小さい頃から、ずっと自分のハスキーボイスが嫌だった。
そんな女の子和歌でしたが、高校での出会いをきっかけにある変化が。
自分の声を良いと言ってくれる人がいた。声に惚れたと言ってくれた。一緒にバンドを組もうと誘ってくれた。
ずっと自分の声が嫌いだっただけに、その言葉は衝撃で、和歌はそう言ってくれた彼に強く惹かれていきます。
本作の見どころは、そんな淡く純粋な恋心──だけでは終わらないところです。
もちろん、彼に惹かれるところも恋していくところもとっても素敵。ですがこの恋は、楽しいまま、きれいなままではいられません。
恋をするなら、もちろん楽しくハッピーエンドを迎えた方がいい。だけどそうはならない辛さ、モヤモヤが胸に突き刺さります。
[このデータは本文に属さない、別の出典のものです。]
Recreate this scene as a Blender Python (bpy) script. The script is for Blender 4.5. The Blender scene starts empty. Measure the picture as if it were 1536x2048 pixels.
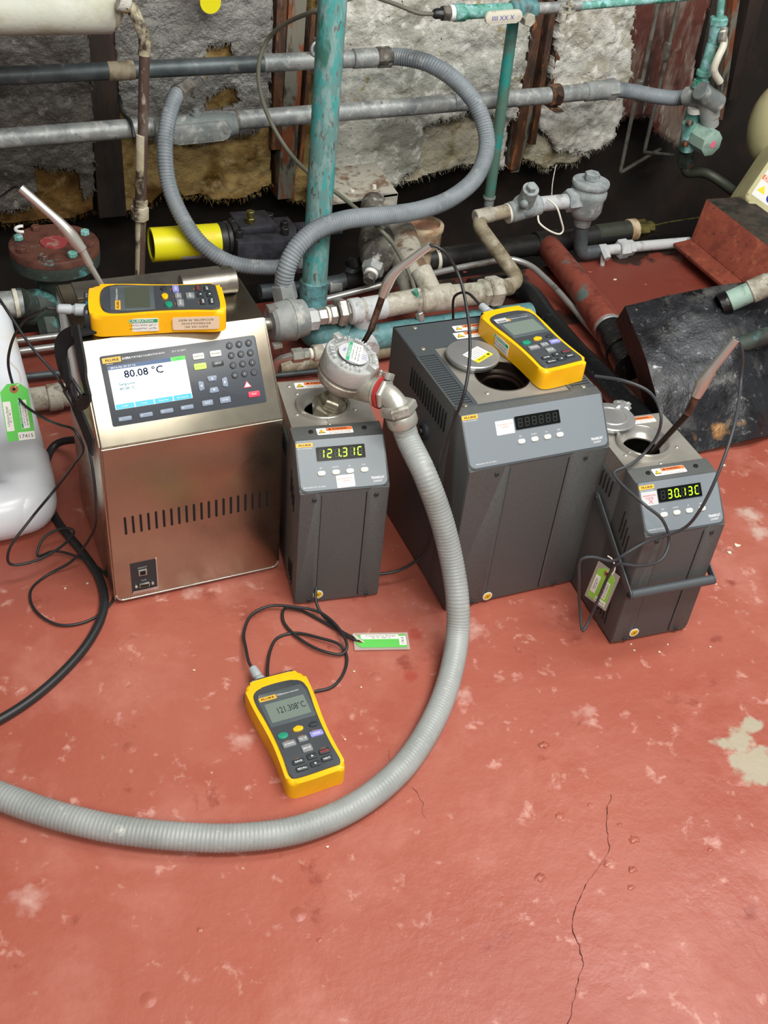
import bpy, bmesh, math, random
from math import radians, pi, cos, sin, sqrt, atan2
from mathutils import Vector, Matrix, noise
V = Vector
random.seed(7)
SC = bpy.context.scene
C = SC.collection

# ------------------------------------------------------------------ camera, world, light, exposure
FPX, PITCH, ROLL, CAMH, HEAD = 2133.7, radians(39.515), radians(6.3185), 1.0835, radians(27.27)
_f = V((sin(HEAD) * cos(PITCH), cos(HEAD) * cos(PITCH), -sin(PITCH)))
_r0 = V((cos(HEAD), -sin(HEAD), 0)); _u0 = _r0.cross(_f)
_r = _r0 * cos(ROLL) + _u0 * sin(ROLL); _u = _u0 * cos(ROLL) - _r0 * sin(ROLL)
cd = bpy.data.cameras.new('camera'); cam = bpy.data.objects.new('camera', cd); C.objects.link(cam)
cd.sensor_fit = 'VERTICAL'; cd.sensor_height = 36; cd.lens = FPX / 2048 * 36; cd.clip_start = 0.02
_m = Matrix((_r, _u, -_f)).transposed().to_4x4(); _m.translation = V((0, 0, CAMH)); cam.matrix_world = _m
SC.camera = cam
SC.view_settings.view_transform = 'Standard'; SC.view_settings.look = 'None'
SC.view_settings.gamma = 1; SC.view_settings.use_curve_mapping = False
SC.view_settings.exposure = 0.0
w = bpy.data.worlds.new('world'); SC.world = w; w.use_nodes = True
w.node_tree.nodes['Background'].inputs[0].default_value = (0.80, 0.86, 0.90, 1)
w.node_tree.nodes['Background'].inputs[1].default_value = 0.35

def area(name, loc, target, sx, sy, power, col=(1, 0.97, 0.9)):
    d = bpy.data.lights.new(name, 'AREA'); d.shape = 'RECTANGLE'; d.size = sx; d.size_y = sy; d.energy = power; d.color = col
    o = bpy.data.objects.new(name, d); C.objects.link(o); o.location = loc
    o.rotation_euler = (V(target) - V(loc)).to_track_quat('-Z', 'Y').to_euler(); return o
area('overhead_light', (0.75, 0.10, 2.28), (0.75, 0.35, 0), 1.3, 0.35, 46, (1, 0.98, 0.93))
area('overhead_light', (0.1, -1.1, 2.28), (0.4, 0.9, 0.2), 1.5, 0.6, 50, (1, 0.97, 0.88))
area('overhead_light', (1.5, 0.9, 2.1), (1.3, 2.25, 0.3), 1.2, 0.4, 26, (0.97, 1, 0.98))  # fill added to brighten the back wall, not an actual ceiling fixture

# ------------------------------------------------------------------ places in the room from sight lines
def ray(px, py): return _f + _r * ((px - 768) / FPX) - _u * ((py - 1024) / FPX)
def Q(px, py, z=None, Y=None, X=None):
    d = ray(px, py); o = V((0, 0, CAMH))
    t = (z - CAMH) / d.z if z is not None else (Y / d.y if Y is not None else X / d.x)
    return o + d * t
HN = V((sin(HEAD), cos(HEAD), 0))
def Qn(px, py, P, n=HN):
    d = ray(px, py); o = V((0, 0, CAMH)); return o + d * ((P - o).dot(n) / d.dot(n))
def R(P, px): return px * (P - V((0, 0, CAMH))).dot(_f) / FPX        # pixels to metres at P

# ------------------------------------------------------------------ colours and materials
def s2l(c): return c / 12.92 if c <= 0.04045 else ((c + 0.055) / 1.055) ** 2.4
def rgb(r, g, b): return (s2l(r / 255), s2l(g / 255), s2l(b / 255), 1)
MATS = {}
def mat(name, col, rough=0.5, metal=0.0, layers=(), bump=0, bscale=200, bdist=0.002, emit=None, estr=1, spec=0.5, rvar=0, stretch=(1, 1, 1), alpha=1, trans=0, coat=0, aniso=0):
    """layers: (colour, scale, low, high[, detail, seed, rough]) patches mixed over the base colour by noise"""
    if name in MATS: return MATS[name]
    m = bpy.data.materials.new(name); m.use_nodes = True; nt = m.node_tree; N = nt.nodes; L = nt.links
    b = N['Principled BSDF']; b.inputs['Roughness'].default_value = rough; b.inputs['Metallic'].default_value = metal
    b.inputs['Base Color'].default_value = col; b.inputs['Specular IOR Level'].default_value = spec
    b.inputs['Coat Weight'].default_value = coat; b.inputs['Transmission Weight'].default_value = trans; b.inputs['Alpha'].default_value = alpha
    if aniso: b.inputs['Anisotropic'].default_value = aniso
    if emit: b.inputs['Emission Color'].default_value = emit; b.inputs['Emission Strength'].default_value = estr
    tc = N.new('ShaderNodeTexCoord'); mp = N.new('ShaderNodeMapping'); mp.inputs['Scale'].default_value = stretch
    L.new(tc.outputs['Object'], mp.inputs['Vector']); co = mp.outputs['Vector']
    def nz(scale, detail=6, seed=0, dist=0.0):
        n = N.new('ShaderNodeTexNoise'); n.noise_dimensions = '4D'; n.inputs['W'].default_value = seed
        n.inputs['Scale'].default_value = scale; n.inputs['Detail'].default_value = detail; n.inputs['Roughness'].default_value = 0.62
        n.inputs['Distortion'].default_value = dist; L.new(co, n.inputs['Vector']); return n.outputs['Fac']
    cur = None
    for i, ly in enumerate(layers):
        c, sc, lo, hi = ly[:4]; det = ly[4] if len(ly) > 4 else 8; sd = ly[5] if len(ly) > 5 else i * 3.7 + len(name)
        mr = N.new('ShaderNodeMapRange'); mr.inputs[1].default_value = lo; mr.inputs[2].default_value = hi
        L.new(nz(sc, det, sd, 0.3), mr.inputs[0])
        mx = N.new('ShaderNodeMix'); mx.data_type = 'RGBA'; L.new(mr.outputs[0], mx.inputs[0])
        if cur: L.new(cur, mx.inputs[6])
        else: mx.inputs[6].default_value = col
        mx.inputs[7].default_value = c; cur = mx.outputs[2]
    if cur: L.new(cur, b.inputs['Base Color'])
    if rvar:
        mr = N.new('ShaderNodeMapRange'); mr.inputs[3].default_value = max(0.03, rough - rvar); mr.inputs[4].default_value = min(1, rough + rvar)
        mr.inputs[1].default_value = 0.3; mr.inputs[2].default_value = 0.7
        L.new(nz(bscale * 0.3, 5, 9), mr.inputs[0]); L.new(mr.outputs[0], b.inputs['Roughness'])
    if bump:
        bn = N.new('ShaderNodeBump'); bn.inputs['Strength'].default_value = bump; bn.inputs['Distance'].default_value = bdist
        L.new(nz(bscale, 6, 5), bn.inputs['Height']); L.new(bn.outputs[0], b.inputs['Normal'])
    MATS[name] = m; return m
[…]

だけどどうしてでしょう。そんな和歌の姿に、読んでいてどうしても惹かれてしまうのです。
切なく苦しく、だけど心を捕らえて離さない。そんなビターな恋の物語です。
ハスキーな声にコンプレックスを持っている女の子、和歌。
小学校中学校と、低い声のせいでからかわれてきましたけど、高校生になって友達の男の子、景大に言われました。お前の声に惚れた、一緒にバンドを組んでほしいと。
自分も声好きなので声に惚れ込む気持ちはよくわかります。
今までコンプレックスだったハスキーボイスですけど、好きだって言ってくれる人がいると、嬉しくなりますね。
しかしバンドを組んでハッピーエンドとはなりません。
和歌が景大に恋心を抱いていたこと。そしてその想いをくすぶらせたまま音楽活動を続けることで、彼女達の関係は複雑になっていきます。
歌うのは好き。一緒にいたら楽しい。だけど実らない恋心が、胸のモヤモヤを広げていく。
複雑で切ない、音楽と恋の物語です。